## Do this
Find every line with the word "pixels". Copy those lines.

## Available data
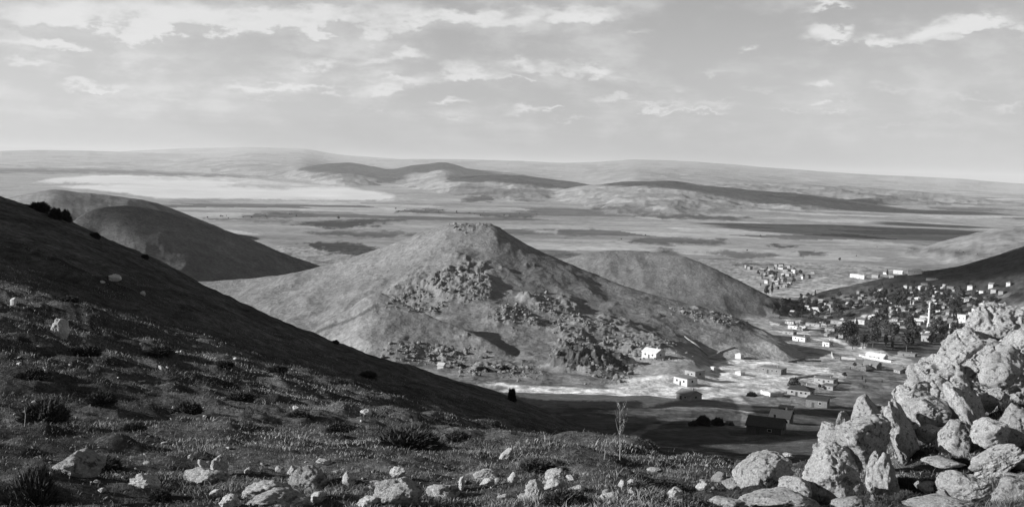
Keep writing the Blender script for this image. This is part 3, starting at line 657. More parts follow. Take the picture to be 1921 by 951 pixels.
def plain_mat(name, tone, var=0.12, scale=1.0, rough=0.9):
    m, k, b = mat(name); b.inputs['Roughness'].default_value = rough
    tc = k.add('ShaderNodeTexCoord'); n = k.noise(tc.outputs['Object'], 1.0 / scale, 6, 0.65)
    oi = k.add('ShaderNodeObjectInfo')
    v = k.math('MULTIPLY', k.ramp(n, 0.3, 0.7, tone * (1 - var), tone * (1 + var), False), k.math('ADD', 0.85, k.math('MULTIPLY', oi.outputs['Random'], 0.3)))
    k.l.new(grey(k, v), b.inputs['Base Color']); return m

# ------------------------------------------------------------------ rocks
def rock_mat(name, tone, spots, size):
    m, k, b = mat(name); b.inputs['Specular IOR Level'].default_value = 0.1
    P = k.add('ShaderNodeTexCoord').outputs['Object']
    n1 = k.noise(P, 3.0 / size, 6, 0.65); n2 = k.noise(P, 14.0 / size, 5, 0.7); n3 = k.noise(P, 48.0 / size, 4, 0.7); n4 = k.noise(P, 7.0 / size, 6, 0.72)
    v = k.math('MULTIPLY', k.ramp(n1, 0.3, 0.7, 0.78 * tone, 1.15 * tone, False), k.ramp(n3, 0.32, 0.68, 0.58, 1.32, False))
    lich = k.ramp(n2, 0.53, 0.63, 0.0, spots); v = k.math('MULTIPLY', v, k.math('SUBTRACT', 1.0, lich))
    big = k.ramp(k.noise(P, 5.0 / size, 6, 0.7), 0.60, 0.70, 0.0, 0.6); v = k.math('MULTIPLY', v, k.math('SUBTRACT', 1.0, big))
    pale = k.ramp(n4, 0.56, 0.66, 0.0, 0.35); v = k.math('MULTIPLY', v, k.math('ADD', 1.0, pale))
    oi = k.add('ShaderNodeObjectInfo'); v = k.math('MULTIPLY', v, k.math('ADD', 0.80, k.math('MULTIPLY', oi.outputs['Random'], 0.35)))
    k.l.new(grey(k, v), b.inputs['Base Color'])
    h = k.math('ADD', k.math('MULTIPLY', n2, 0.5), k.math('ADD', k.math('MULTIPLY', n3, 0.35), k.noise(P, 120.0 / size, 4, 0.7)))
    bp = k.add('ShaderNodeBump'); bp.inputs['Strength'].default_value = 0.9; bp.inputs['Distance'].default_value = 0.055 * size
    k.put(bp.inputs['Height'], h); k.l.new(bp.outputs[0], b.inputs['Normal'])
    return m
M_ROCK = rock_mat('lichen_limestone', .51, .70, 0.8)
M_ROCKW = rock_mat('pale_stone', .60, .6, 0.35)
M_SCREE = rock_mat('weathered_scree', .20, .5, 4.0)
def rock_shape(seed, sub=5, planes=14, flat=0.0, rough=1.0, sharp=14.0):
    rs = np.random.RandomState(seed); U, F = ICO[sub]
    N = rs.normal(size=(planes, 3)); N /= np.linalg.norm(N, axis=1)[:, None]
    D = rs.uniform(0.62, 1.0, planes)
    q = (U @ N.T) / D
    inv = np.log(np.exp(np.clip(q, -2, 3) * sharp).sum(1)) / sharp
    r = 1.0 / np.maximum(inv, 0.9)
    o = seed * 1.37
    p = U * r[:, None]
    n = 0.10 * fbm(p[:, 0] + o, p[:, 1], p[:, 2], 0.9, 3) + rough * (0.050 * fbm(p[:, 0] + o, p[:, 1], p[:, 2], 0.28, 4, 0.6) - 0.055 * np.clip(ridged(p[:, 0], p[:, 1] + o, p[:, 2] * 1.6, 0.75, 2) - 0.75, 0, 1))
    if sub >= 5:
        gr = fbm(p[:, 0] * 0.8 + o, p[:, 1] * 0.8, p[:, 2] * 1.1 + o, 0.62, 2); n = n - 0.075 * rough * np.exp(-(gr / 0.035) ** 2)
        gr = fbm(p[:, 0] + 2 * o, p[:, 1], p[:, 2] * 2.2, 0.40, 2); n = n - 0.04 * rough * np.exp(-(gr / 0.03) ** 2)
    p = p * (1 + n)[:, None]
    p -= (p.max(0) + p.min(0)) / 2
    return p / ((p.max(0) - p.min(0)) / 2), F          # fills a unit half-extent box
def rot2(V, ang):       # tilt in the picture plane (about y)
    c, s_ = math.cos(ang), math.sin(ang)
    return np.stack([V[:, 0] * c + V[:, 2] * s_, V[:, 1], -V[:, 0] * s_ + V[:, 2] * c], 1)
def boulder(name, px, py, w, h, rng=None, tilt=0, seed=1, sub=5, depth=0.85, label=None, cat='boulder', group=None, m=None, sharp=14.0, rough=1.0, planes=14, sink=0.16):
    """rock whose picture box is centred on (px, py), w x h photo pixels; stands on the ground unless a distance is given"""
    if rng is None: G, r_ = on_ground(px, py + h / 2 - 1)
    else: r_ = rng
    d = pix_ray(px, py); L = r_ / math.hypot(d[0], d[1]); C = d * L
    mm = r_ / FPX * math.hypot(1, 0.2)
    V, F = rock_shape(seed, sub, planes, 0, rough, sharp)
    if abs(tilt) >= 20: V = V * np.array([0.42, 1, 1])
    V = rot2(V, R(tilt)); V /= (V.max(0) - V.min(0)) / 2
    hw, hh = w * mm / 2, h * mm / 2
    hh2 = hh * (1 + sink)
    V = V * np.array([hw, max(hw, hh) * depth, hh2])
    az = math.atan2(d[0], d[1])
    C = C + np.array([math.sin(az), math.cos(az), 0]) * (0.25 * hw) - np.array([0, 0, hh * sink])
    c, s_ = math.cos(-az), math.sin(-az)
    V = np.stack([V[:, 0] * c - V[:, 1] * s_, V[:, 0] * s_ + V[:, 1] * c, V[:, 2]], 1)
    o = new_mesh(name, V, F, m or M_ROCK); o.location = C
    return tag(o, label, cat, group)
exec_rocks = True
OUT = 'rocks of the outcrop'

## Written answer
Keep writing the Blender script for this image. This is part 3, starting at line 657. More parts follow. Take the picture to be 1921 by 951 pixels.
    """rock whose picture box is centred on (px, py), w x h photo pixels; stands on the ground unless a distance is given"""